Ostensibly the book is a thinly disguised, if somewhat distorted, history. Crispin, a Rhodian (Roman) mosaicist, is summoned to the court of Valerius and Alixana (Justinian and Theodora) in Sarantium (Byzantium). There he is to work on the roof of a new temple that the Emperor is having constructed (St. Sophia). Once arrived he plays a small but significant part in the history of that great city.
In truth, however, Crispin is a literary device, a lowly but conveniently placed observer who allows Kay to tell a much greater tale. On the historical stage, the books are the story of three women: one a dancer who has become an empress; one an aristocrat who dreams of being an empress; and one a barbarian queen who has lost her throne. It is a tale of a great romance, a vaunting ambition, and a burning hatred. It is precisely the sort of grand design of which good fantasy is made.
The overt fantasy element, however, is quite small. It is used in part to provide Crispin with a sense of the divine that will inspire his work, and mould his character. In addition it provides a convenient plot device when the hero needs to know things that are hidden from him. Anyone hoping for elves and dragons will be sorely disappointed. But the rest of the book more than makes up for this.
To my mind the best element of the books is the subtlety of the politics. Most writers of fantasy have only the faintest grasp of how a royal court works. Kay, however, is second only to Dorothy Dunnett in portraying the clever games played by courtiers. He is by no means as cunning or cruel as Dunnett, but he has made his politics believably subtle and devious without making social nuance the be all and end all of the book.
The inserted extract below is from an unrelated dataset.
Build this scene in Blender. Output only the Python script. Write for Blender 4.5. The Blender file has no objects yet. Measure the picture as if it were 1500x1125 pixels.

Then there is the history. Sarantium is a very thinly disguised version of Byzantium, and Kay has clearly taken a lot of trouble researching it. Somewhere along the way he because fascinated with chariot racing (or maybe he just watched Ben Hur once too often as a kid). The parallels between Sarantium’s obsession with the goings on in the Hippodrome and modern sporting events are startling.
The history is also where the fantasy element comes to the fore. In my review of Wiscon I commented that fantasies work on mythic logic that demands that story outcomes should be True and Right. What Kay has done with this series is take the basic story of Justinian and Theodora and adjust the outcome to make a better story.
The real history is somewhat less romantic, though as Kay notes the historian Procopius (Pertennius in the books) is so unpleasant about Theodora that his testimony must be suspect.
Anyone interested in an alternative angle on the story should check out Count Belisarius by the very wonderful Robert Graves. Belisarius is Leontes in Kay’s novels and is one of the few Byzantine leaders to come out of history with a reasonably glowing reputation. Though anyone who has read Graves’ excellent Claudius novels, or seen the Derek Jacobi TV series, will know that, unlike Kay, he makes no allowances to sensibility when describing the cruelties and debaucheries of ancient courts.
The story comes as two volumes, Sailing to Sarantium and Lord of Emperors, but like a Tad Williams novel the parts should be viewed as a single work. Indeed, the first book simply stops. There is no grand finale, and the story picks up where it has left off in the second volume. You need to read both back to back.
Historical purists will, I suspect, be annoyed at how Kay has simplified and romanticised the story. I have no sympathy with them. He made it quite clear when he changed all the names that he wasn’t just re-telling history.
Others may complain that Kay has whitewashed many of the participants, especially Theodora. Some of that charge is fair. But, as I have pointed out before, Theodora has been pretty badly treated by Procopius. She isn’t the only strong woman from history to have been sniped at by jealous men, and she won’t be the last. Besides, she must have had tremendous strength of character and determination to get where she did. If she was vicious as well, hey, that’s politics.
But I think viewing Kay’s work in the context of actual history is a mistake. He has made it quite clear that he is not just re-telling what happened. He has told it as it might have been, perhaps as it should have been. It is fantasy, and he has done it very well indeed.